■ WHAT YOU ARE ASKED TO DO:
Find the lines that hold the word "picture" and return them.

▼▼▼

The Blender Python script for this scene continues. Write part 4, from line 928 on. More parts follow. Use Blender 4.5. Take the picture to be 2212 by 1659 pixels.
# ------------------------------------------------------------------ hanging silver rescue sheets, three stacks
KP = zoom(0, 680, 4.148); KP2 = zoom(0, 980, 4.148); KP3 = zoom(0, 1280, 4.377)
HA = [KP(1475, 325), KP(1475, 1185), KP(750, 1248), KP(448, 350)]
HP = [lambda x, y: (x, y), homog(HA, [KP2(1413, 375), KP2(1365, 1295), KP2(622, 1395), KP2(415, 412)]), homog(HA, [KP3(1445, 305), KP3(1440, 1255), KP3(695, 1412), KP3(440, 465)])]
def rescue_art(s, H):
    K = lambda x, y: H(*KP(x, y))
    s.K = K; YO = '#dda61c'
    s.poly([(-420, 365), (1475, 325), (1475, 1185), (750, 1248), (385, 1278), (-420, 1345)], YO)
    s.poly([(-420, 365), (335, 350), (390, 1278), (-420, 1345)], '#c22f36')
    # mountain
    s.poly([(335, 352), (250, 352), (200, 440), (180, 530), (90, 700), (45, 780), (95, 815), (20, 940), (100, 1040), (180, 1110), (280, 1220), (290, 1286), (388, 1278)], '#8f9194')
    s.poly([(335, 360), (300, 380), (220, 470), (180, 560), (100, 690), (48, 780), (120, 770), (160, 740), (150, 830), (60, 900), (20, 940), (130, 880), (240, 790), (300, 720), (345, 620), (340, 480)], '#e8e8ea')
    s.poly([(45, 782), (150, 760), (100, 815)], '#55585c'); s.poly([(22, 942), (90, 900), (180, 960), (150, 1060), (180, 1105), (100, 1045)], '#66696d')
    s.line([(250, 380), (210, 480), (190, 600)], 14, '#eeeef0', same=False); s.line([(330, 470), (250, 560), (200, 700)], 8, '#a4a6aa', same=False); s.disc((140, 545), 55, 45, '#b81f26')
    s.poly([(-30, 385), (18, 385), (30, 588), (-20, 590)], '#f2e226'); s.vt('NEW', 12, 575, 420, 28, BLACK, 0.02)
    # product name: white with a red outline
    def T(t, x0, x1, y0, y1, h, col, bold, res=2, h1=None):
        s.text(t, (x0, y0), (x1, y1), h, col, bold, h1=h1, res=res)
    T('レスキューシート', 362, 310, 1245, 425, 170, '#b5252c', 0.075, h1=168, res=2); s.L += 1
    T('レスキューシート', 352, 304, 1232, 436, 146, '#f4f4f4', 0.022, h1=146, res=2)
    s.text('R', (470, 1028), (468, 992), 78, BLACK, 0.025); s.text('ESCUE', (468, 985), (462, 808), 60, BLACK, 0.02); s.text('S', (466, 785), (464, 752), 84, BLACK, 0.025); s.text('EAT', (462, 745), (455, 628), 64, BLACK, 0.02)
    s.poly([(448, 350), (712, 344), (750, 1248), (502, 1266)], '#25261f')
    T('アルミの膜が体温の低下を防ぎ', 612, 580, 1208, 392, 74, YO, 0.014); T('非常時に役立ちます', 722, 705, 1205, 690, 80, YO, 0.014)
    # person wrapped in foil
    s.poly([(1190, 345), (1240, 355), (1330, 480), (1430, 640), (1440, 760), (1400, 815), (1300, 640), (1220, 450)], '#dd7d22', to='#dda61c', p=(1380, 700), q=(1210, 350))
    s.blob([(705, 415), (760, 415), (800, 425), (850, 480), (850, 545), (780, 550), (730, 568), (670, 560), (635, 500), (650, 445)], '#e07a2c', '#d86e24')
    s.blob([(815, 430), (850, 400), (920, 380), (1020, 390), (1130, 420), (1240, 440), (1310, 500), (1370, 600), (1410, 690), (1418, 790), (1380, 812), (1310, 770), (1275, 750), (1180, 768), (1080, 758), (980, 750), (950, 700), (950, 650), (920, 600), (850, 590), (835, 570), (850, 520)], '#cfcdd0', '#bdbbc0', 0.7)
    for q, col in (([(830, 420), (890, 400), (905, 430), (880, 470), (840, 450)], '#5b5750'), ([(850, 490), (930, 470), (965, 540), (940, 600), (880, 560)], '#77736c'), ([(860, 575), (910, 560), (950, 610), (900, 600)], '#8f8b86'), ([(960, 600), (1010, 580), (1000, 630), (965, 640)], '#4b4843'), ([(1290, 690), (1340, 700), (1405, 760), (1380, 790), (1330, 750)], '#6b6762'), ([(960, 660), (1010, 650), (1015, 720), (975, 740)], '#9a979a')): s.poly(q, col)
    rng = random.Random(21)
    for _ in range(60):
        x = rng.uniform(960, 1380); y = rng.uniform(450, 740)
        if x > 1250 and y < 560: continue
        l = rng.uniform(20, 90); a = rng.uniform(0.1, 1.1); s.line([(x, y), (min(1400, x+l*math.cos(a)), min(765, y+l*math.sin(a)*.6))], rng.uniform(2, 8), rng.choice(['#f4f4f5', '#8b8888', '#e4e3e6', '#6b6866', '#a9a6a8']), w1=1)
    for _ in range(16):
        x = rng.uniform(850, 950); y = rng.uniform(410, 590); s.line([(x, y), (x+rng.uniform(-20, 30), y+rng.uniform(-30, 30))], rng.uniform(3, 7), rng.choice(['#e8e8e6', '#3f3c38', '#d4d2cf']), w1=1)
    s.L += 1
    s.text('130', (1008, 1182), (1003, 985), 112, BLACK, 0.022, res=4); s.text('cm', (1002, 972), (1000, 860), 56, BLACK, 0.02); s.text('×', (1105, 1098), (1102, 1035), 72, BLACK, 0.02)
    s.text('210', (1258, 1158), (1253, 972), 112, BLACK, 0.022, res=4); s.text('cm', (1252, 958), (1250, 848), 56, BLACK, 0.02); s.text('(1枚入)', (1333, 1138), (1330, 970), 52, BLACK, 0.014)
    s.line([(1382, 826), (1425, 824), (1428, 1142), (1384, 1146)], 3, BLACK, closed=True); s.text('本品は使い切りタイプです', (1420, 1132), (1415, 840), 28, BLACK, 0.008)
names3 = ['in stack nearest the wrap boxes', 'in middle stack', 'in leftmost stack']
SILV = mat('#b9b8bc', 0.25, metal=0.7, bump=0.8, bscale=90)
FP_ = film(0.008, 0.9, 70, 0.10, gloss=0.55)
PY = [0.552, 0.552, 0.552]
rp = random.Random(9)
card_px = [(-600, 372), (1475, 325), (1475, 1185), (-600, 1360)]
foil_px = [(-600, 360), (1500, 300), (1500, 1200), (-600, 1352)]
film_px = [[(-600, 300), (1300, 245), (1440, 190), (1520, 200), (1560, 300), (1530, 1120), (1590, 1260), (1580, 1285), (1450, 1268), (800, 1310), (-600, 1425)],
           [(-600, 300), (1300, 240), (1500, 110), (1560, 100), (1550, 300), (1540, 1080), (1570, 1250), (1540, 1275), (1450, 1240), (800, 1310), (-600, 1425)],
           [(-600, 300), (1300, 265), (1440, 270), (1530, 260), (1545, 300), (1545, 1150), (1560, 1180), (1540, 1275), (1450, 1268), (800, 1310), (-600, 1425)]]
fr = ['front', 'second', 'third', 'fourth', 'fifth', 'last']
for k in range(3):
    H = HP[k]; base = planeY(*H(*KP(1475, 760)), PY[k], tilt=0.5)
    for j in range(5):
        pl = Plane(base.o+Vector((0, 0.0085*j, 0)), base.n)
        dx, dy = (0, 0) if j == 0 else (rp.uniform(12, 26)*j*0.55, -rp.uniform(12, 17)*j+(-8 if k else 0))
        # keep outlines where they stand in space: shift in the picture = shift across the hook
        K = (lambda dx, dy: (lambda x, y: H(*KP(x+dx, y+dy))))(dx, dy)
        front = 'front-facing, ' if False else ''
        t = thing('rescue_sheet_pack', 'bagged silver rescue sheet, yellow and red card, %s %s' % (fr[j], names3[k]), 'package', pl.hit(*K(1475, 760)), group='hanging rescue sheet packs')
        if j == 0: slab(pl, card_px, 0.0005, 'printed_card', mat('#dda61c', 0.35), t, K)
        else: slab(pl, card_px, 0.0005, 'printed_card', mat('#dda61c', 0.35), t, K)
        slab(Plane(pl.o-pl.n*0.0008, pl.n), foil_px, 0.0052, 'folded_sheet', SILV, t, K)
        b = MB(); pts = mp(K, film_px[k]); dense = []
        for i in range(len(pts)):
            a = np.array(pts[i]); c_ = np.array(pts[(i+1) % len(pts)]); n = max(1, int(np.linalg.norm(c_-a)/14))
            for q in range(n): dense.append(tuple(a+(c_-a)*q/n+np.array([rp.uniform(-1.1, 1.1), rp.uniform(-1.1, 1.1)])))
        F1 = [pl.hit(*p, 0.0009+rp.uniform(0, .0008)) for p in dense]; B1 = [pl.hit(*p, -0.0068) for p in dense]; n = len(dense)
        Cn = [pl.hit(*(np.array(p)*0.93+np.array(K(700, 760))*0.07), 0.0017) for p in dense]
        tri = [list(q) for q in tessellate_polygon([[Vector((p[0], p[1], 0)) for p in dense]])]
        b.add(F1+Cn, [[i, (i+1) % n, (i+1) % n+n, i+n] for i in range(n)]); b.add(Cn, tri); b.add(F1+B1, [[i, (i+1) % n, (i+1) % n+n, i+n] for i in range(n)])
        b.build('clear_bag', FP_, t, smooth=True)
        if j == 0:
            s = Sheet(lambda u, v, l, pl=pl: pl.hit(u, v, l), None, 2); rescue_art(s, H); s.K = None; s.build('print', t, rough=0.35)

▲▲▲

■ REPLY TO THE TASK:
The Blender Python script for this scene continues. Write part 4, from line 928 on. More parts follow. Use Blender 4.5. Take the picture to be 2212 by 1659 pixels.
        # keep outlines where they stand in space: shift in the picture = shift across the hook